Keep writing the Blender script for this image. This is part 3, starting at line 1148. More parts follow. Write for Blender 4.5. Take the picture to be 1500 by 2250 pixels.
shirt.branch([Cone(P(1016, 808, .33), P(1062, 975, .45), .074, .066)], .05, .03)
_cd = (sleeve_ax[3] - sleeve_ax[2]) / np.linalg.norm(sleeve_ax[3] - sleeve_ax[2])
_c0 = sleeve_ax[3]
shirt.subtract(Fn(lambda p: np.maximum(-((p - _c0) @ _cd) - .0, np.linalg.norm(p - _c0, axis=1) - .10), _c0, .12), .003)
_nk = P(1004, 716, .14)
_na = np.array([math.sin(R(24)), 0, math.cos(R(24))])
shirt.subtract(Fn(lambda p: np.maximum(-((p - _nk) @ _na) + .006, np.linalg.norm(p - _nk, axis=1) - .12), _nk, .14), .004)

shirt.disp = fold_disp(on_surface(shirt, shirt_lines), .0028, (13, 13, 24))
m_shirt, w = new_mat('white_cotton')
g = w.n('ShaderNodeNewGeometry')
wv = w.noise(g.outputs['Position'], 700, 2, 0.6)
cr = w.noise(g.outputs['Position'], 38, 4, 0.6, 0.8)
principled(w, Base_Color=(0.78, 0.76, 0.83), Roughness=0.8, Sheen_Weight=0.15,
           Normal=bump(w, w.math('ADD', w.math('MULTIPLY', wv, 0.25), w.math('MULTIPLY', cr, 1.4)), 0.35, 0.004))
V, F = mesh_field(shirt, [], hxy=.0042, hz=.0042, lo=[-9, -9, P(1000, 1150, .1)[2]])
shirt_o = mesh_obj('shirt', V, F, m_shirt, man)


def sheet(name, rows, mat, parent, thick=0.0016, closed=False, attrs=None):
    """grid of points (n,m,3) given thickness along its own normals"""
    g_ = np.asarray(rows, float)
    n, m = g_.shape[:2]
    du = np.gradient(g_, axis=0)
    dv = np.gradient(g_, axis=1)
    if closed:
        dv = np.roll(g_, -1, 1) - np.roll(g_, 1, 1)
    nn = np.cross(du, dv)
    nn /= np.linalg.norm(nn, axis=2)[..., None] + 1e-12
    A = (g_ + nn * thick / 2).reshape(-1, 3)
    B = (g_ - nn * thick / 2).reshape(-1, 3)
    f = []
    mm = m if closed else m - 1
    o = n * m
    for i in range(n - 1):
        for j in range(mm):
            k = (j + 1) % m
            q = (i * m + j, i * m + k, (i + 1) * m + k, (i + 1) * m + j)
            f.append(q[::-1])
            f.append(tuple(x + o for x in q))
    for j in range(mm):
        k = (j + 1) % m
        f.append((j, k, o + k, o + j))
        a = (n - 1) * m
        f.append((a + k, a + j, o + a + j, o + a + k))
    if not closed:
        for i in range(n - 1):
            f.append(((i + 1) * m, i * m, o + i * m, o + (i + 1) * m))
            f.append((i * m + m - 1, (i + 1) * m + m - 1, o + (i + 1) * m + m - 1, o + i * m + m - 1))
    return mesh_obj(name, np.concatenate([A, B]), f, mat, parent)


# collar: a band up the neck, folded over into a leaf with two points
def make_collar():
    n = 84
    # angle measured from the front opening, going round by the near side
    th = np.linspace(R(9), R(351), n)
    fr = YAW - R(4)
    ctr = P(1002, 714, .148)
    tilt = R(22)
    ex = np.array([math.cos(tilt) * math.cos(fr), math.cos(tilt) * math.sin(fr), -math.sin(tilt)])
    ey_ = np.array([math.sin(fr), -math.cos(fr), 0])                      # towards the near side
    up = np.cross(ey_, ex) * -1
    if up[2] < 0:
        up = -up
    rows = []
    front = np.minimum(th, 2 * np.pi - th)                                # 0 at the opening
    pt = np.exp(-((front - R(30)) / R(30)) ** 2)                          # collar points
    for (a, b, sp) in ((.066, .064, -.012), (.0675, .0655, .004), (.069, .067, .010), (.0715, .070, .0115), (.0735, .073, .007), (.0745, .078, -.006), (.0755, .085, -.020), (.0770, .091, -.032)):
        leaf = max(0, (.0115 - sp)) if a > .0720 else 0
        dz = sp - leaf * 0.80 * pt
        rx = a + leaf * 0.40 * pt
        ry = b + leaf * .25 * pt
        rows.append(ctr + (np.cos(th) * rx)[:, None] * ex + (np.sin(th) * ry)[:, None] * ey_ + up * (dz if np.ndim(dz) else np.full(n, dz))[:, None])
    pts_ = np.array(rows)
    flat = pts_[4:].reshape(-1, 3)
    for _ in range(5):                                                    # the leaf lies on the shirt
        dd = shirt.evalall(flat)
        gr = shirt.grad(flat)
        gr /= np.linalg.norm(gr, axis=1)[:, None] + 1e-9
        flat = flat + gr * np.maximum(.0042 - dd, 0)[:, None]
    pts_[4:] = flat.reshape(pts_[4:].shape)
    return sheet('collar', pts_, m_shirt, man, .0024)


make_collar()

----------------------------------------

◆ Stated task ◆
Print back all the lines verbatim.

◆ Exercise answer ◆
Keep writing the Blender script for this image. This is part 3, starting at line 1148. More parts follow. Write for Blender 4.5. Take the picture to be 1500 by 2250 pixels.
shirt.branch([Cone(P(1016, 808, .33), P(1062, 975, .45), .074, .066)], .05, .03)
_cd = (sleeve_ax[3] - sleeve_ax[2]) / np.linalg.norm(sleeve_ax[3] - sleeve_ax[2])
_c0 = sleeve_ax[3]
shirt.subtract(Fn(lambda p: np.maximum(-((p - _c0) @ _cd) - .0, np.linalg.norm(p - _c0, axis=1) - .10), _c0, .12), .003)
_nk = P(1004, 716, .14)
_na = np.array([math.sin(R(24)), 0, math.cos(R(24))])
shirt.subtract(Fn(lambda p: np.maximum(-((p - _nk) @ _na) + .006, np.linalg.norm(p - _nk, axis=1) - .12), _nk, .14), .004)

shirt.disp = fold_disp(on_surface(shirt, shirt_lines), .0028, (13, 13, 24))
m_shirt, w = new_mat('white_cotton')
g = w.n('ShaderNodeNewGeometry')
wv = w.noise(g.outputs['Position'], 700, 2, 0.6)
cr = w.noise(g.outputs['Position'], 38, 4, 0.6, 0.8)
principled(w, Base_Color=(0.78, 0.76, 0.83), Roughness=0.8, Sheen_Weight=0.15,
           Normal=bump(w, w.math('ADD', w.math('MULTIPLY', wv, 0.25), w.math('MULTIPLY', cr, 1.4)), 0.35, 0.004))
V, F = mesh_field(shirt, [], hxy=.0042, hz=.0042, lo=[-9, -9, P(1000, 1150, .1)[2]])
shirt_o = mesh_obj('shirt', V, F, m_shirt, man)


def sheet(name, rows, mat, parent, thick=0.0016, closed=False, attrs=None):
    """grid of points (n,m,3) given thickness along its own normals"""
    g_ = np.asarray(rows, float)
    n, m = g_.shape[:2]
    du = np.gradient(g_, axis=0)
    dv = np.gradient(g_, axis=1)
    if closed:
        dv = np.roll(g_, -1, 1) - np.roll(g_, 1, 1)
    nn = np.cross(du, dv)
    nn /= np.linalg.norm(nn, axis=2)[..., None] + 1e-12
    A = (g_ + nn * thick / 2).reshape(-1, 3)
    B = (g_ - nn * thick / 2).reshape(-1, 3)
    f = []
    mm = m if closed else m - 1
    o = n * m
    for i in range(n - 1):
        for j in range(mm):
            k = (j + 1) % m
            q = (i * m + j, i * m + k, (i + 1) * m + k, (i + 1) * m + j)
            f.append(q[::-1])
            f.append(tuple(x + o for x in q))
    for j in range(mm):
        k = (j + 1) % m
        f.append((j, k, o + k, o + j))
        a = (n - 1) * m
        f.append((a + k, a + j, o + a + j, o + a + k))
    if not closed:
        for i in range(n - 1):
            f.append(((i + 1) * m, i * m, o + i * m, o + (i + 1) * m))
            f.append((i * m + m - 1, (i + 1) * m + m - 1, o + (i + 1) * m + m - 1, o + i * m + m - 1))
    return mesh_obj(name, np.concatenate([A, B]), f, mat, parent)


# collar: a band up the neck, folded over into a leaf with two points
def make_collar():
    n = 84
    # angle measured from the front opening, going round by the near side
    th = np.linspace(R(9), R(351), n)
    fr = YAW - R(4)
    ctr = P(1002, 714, .148)
    tilt = R(22)
    ex = np.array([math.cos(tilt) * math.cos(fr), math.cos(tilt) * math.sin(fr), -math.sin(tilt)])
    ey_ = np.array([math.sin(fr), -math.cos(fr), 0])                      # towards the near side
    up = np.cross(ey_, ex) * -1
    if up[2] < 0:
        up = -up
    rows = []
    front = np.minimum(th, 2 * np.pi - th)                                # 0 at the opening
    pt = np.exp(-((front - R(30)) / R(30)) ** 2)                          # collar points
    for (a, b, sp) in ((.066, .064, -.012), (.0675, .0655, .004), (.069, .067, .010), (.0715, .070, .0115), (.0735, .073, .007), (.0745, .078, -.006), (.0755, .085, -.020), (.0770, .091, -.032)):
        leaf = max(0, (.0115 - sp)) if a > .0720 else 0
        dz = sp - leaf * 0.80 * pt
        rx = a + leaf * 0.40 * pt
        ry = b + leaf * .25 * pt
        rows.append(ctr + (np.cos(th) * rx)[:, None] * ex + (np.sin(th) * ry)[:, None] * ey_ + up * (dz if np.ndim(dz) else np.full(n, dz))[:, None])
    pts_ = np.array(rows)
    flat = pts_[4:].reshape(-1, 3)
    for _ in range(5):                                                    # the leaf lies on the shirt
        dd = shirt.evalall(flat)
        gr = shirt.grad(flat)
        gr /= np.linalg.norm(gr, axis=1)[:, None] + 1e-9
        flat = flat + gr * np.maximum(.0042 - dd, 0)[:, None]
    pts_[4:] = flat.reshape(pts_[4:].shape)
    return sheet('collar', pts_, m_shirt, man, .0024)


make_collar()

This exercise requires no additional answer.